Ljungberg was one of a number of distinguished pupils of Gillis Bratt, perhaps Sweden’s best teacher of his generation who also numbered Joseph Hislop, Ivar Andrésen and Kerstin Flagstad amongst his successes. After further training in Milan and Berlin she made her debut at twenty-three, back in Stockholm, as Gertrune. Though powerfully identified as a Wagnerian (Elisabeth, Eva, Kundry, Elsa in Lohengrin) she did sterling work throughout the repertory. She sang in the 1920 Swedish premiere of d’Albert’s Die Toten Augen and in the less than successful first performance of Eugene Goossens’ Judith (by which time Ljungberg had cemented her reputation at Covent Garden).
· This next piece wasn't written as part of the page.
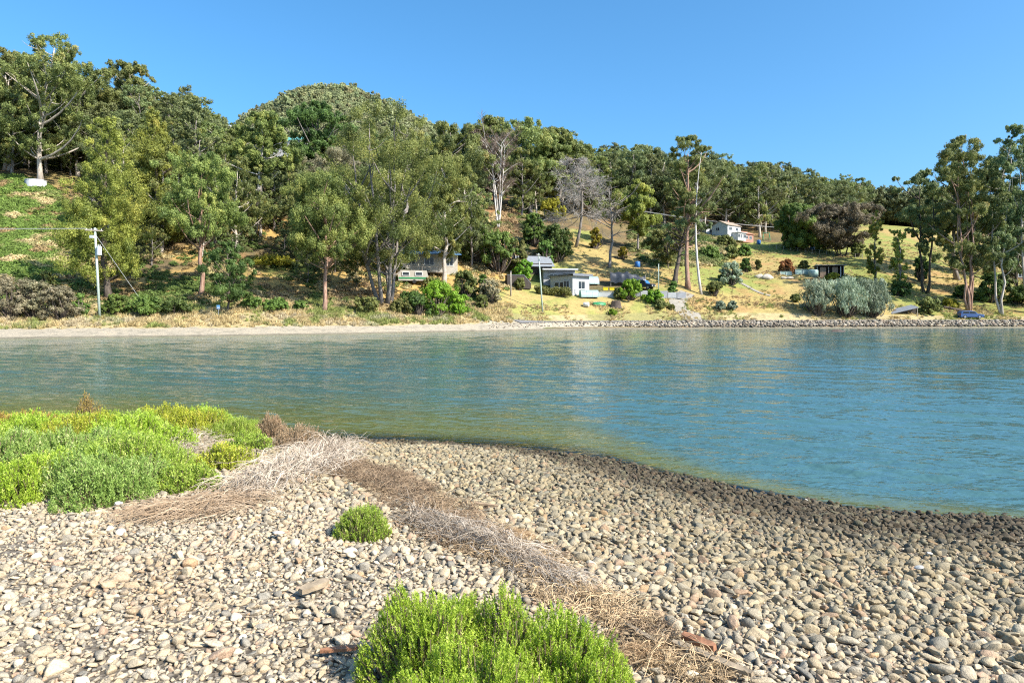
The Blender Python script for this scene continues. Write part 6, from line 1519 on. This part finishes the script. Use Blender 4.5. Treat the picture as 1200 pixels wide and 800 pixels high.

It’s true that she came to Italian opera late but as a counterpoint to her Wagnerian roles she was also heard in the less likely musicals of Benatzky in Berlin. Her Met debut came in 1932 – she was heard in Wagner and Strauss – and she stayed long enough to sing in the premiere of Hanson’s Merry Mount two years later (other cast members included Tibbett, Swarthout and Edward Johnson with Serafin conducting). Soon afterwards though, her career went into strong decline and apart from brief reappearances she spent the rest of her life teaching. She died near Stockholm in 1955.
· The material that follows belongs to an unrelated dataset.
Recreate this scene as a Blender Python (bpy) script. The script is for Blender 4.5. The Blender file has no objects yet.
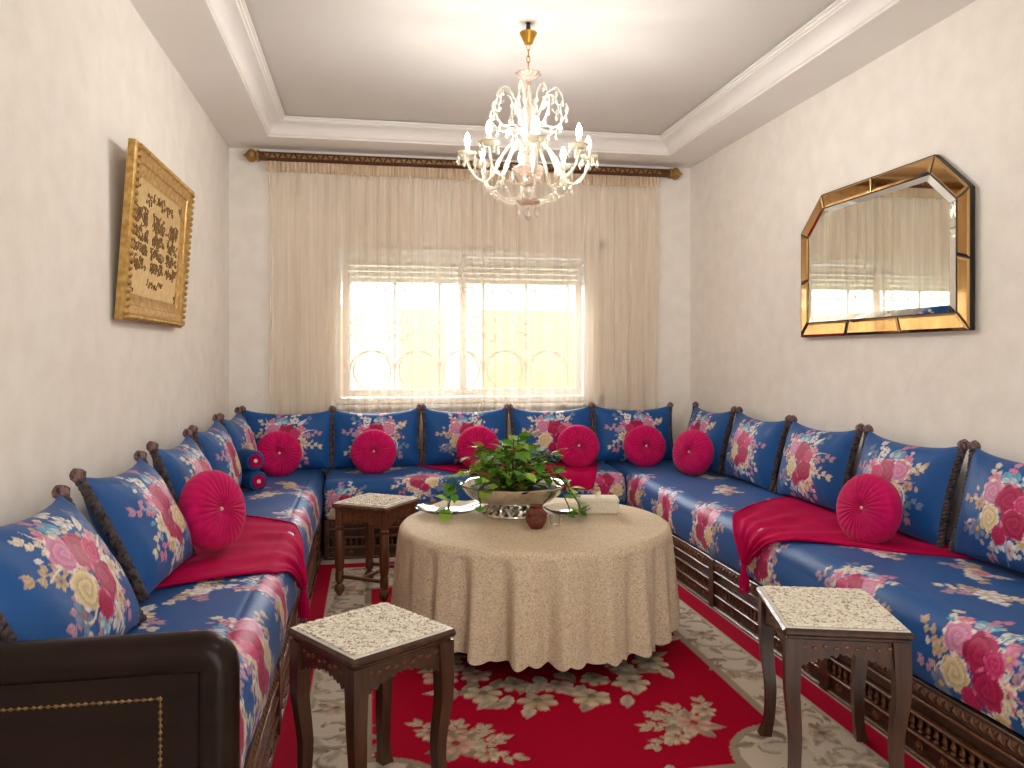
import bpy, math, random
import numpy as np
from mathutils import Vector, Matrix

SC = bpy.context.scene
COL = SC.collection
PI = math.pi
R = math.radians

# ------------------------------------------------------------------ camera, sky, exposure
FPX = 790.0                                   # focal length in pixels of a 1024x768 frame
cam_d = bpy.data.cameras.new('camera')
cam = bpy.data.objects.new('camera', cam_d); COL.objects.link(cam)
cam_d.sensor_width = 36.0
cam_d.lens = FPX / 1024 * 36.0
cam_d.shift_y = -28 / 1024
cam_d.clip_start = 0.02
cam.location = (0, 0, 1.27)
cam.rotation_euler = (R(90), 0, R(-10.2))
SC.camera = cam

world = bpy.data.worlds.new('daylight'); SC.world = world
world.use_nodes = True
bg = world.node_tree.nodes['Background']
bg.inputs[0].default_value = (1.0, 1.0, 1.0, 1)
bg.inputs[1].default_value = 0.74

sun_d = bpy.data.lights.new('sun', 'SUN'); sun = bpy.data.objects.new('sun', sun_d); COL.objects.link(sun)
sun_d.energy = 3.6; sun_d.angle = R(50); sun_d.color = (1, 1, 1)
sun.rotation_euler = (R(-66), 0, R(6))       # sun veiled by thin cloud, high outside the window

SC.view_settings.view_transform = 'Standard'
SC.view_settings.look = 'None'
SC.view_settings.gamma = 1
SC.view_settings.use_curve_mapping = False
SC.view_settings.exposure = 2.24

# added fill light, unseen, set in the doorway at the near end
ld = bpy.data.lights.new('doorway_light', 'AREA'); ld.shape = 'RECTANGLE'; ld.size = 1.5; ld.size_y = 2.2; ld.energy = 2; ld.color = (1, 1, 1)
lo_ = bpy.data.objects.new('doorway_light', ld); COL.objects.link(lo_); lo_.location = (.735, -1.29, 1.1); lo_.rotation_euler = (R(90), 0, 0)

# ------------------------------------------------------------------ room measures (metres)
XL, XR, YB, YN = -0.965, 2.435, 5.76, -1.3
ZS, ZT = 2.72, 2.835                          # soffit, tray ceiling
WX0, WX1, WZ0, WZ1 = -0.25, 1.66, 0.92, 2.065  # window opening
SEAT, BASE = 0.49, 0.25
FL, FR, FB = -0.30, 1.70, 5.04                # fronts of left, right, back sofa

# ------------------------------------------------------------------ colour helpers
def lin(c):
    c = np.asarray(c, float) / 255.0
    return np.where(c <= 0.04045, c / 12.92, ((c + 0.055) / 1.055) ** 2.4)
def L4(c): return (*[float(v) for v in lin(c)], 1.0)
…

This selection very accurately represents her repertoire, from her early triumphs in Wagner to the later involvement with Puccini and Mascagni, whilst acknowledging (albeit briefly) Strauss and Benatzky; Franck and the invariably hyphenated Bach-Gounod broaden the repertoire to include recital standards and they give us the opportunity to assess her in the round. In her Wagner she is characterful, with voice production sure and equalized; no obtrusive breathing difficulties exist. The only concern might be a characteristically fast vibrato, which is present on all the recordings, even the 1924 Tosca with Browning Mummery, and as it was recorded only eight years after her debut, should probably be taken as an indissoluble feature of her singing. Many of these examples are judiciously cut (the Pace, pace and Salome in particular – the last named is a superb example of her art) and are often sung in German – the Puccini and Mascagni. Her intensity and expression irradiate the extracts from La Forza del Destino and this 1929 Salome is a better recording than the earlier 1924 disc with Albert Coates conducting. It’s exceptionally exciting and dramatic and gives some idea of her undoubted stage magnetism.
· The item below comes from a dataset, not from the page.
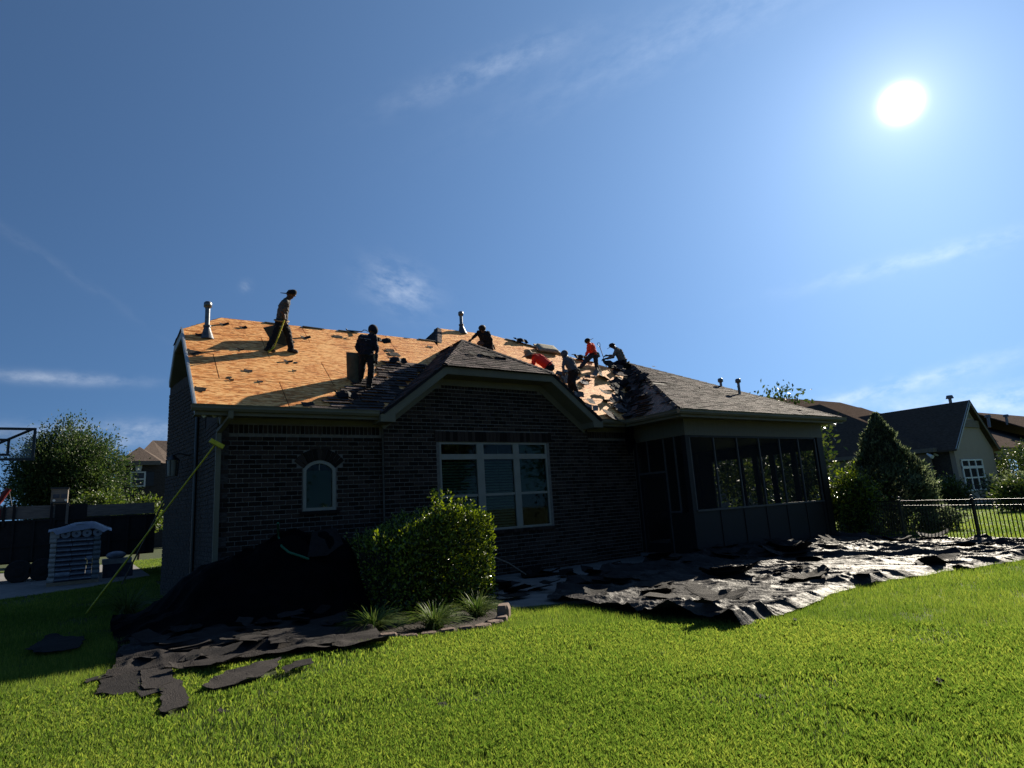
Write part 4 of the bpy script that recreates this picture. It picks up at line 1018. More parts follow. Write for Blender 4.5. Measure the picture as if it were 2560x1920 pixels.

Some might find her Tosca a shade low in wattage and partner Joseph Schmidt not quite ideal here; but this is still a fine disc and as distinctive in its way as her Butterfly, where her clarity and charm are equally impressive. She shows her versatility - vocally and stylistically - in the Benatzky and the Turk/Ahlert. Ljungberg’s was an impressive talent that tended to be overlooked in favour of other established star international sopranos. That she was held in esteem can be seen from her partners on disc – the Wagner recordings led by Coates in which she was partnered by Britain’s greatest heldentenor Walter Widdop and similarly those discs conducted for her by Leo Blech in Berlin. Those have appeared recently; Pearl has a compilation disc, which replicates some of this material, but Preiser’s selection is sourced from good quality originals and I recommend it to those yet to be acquainted with this impressive musician.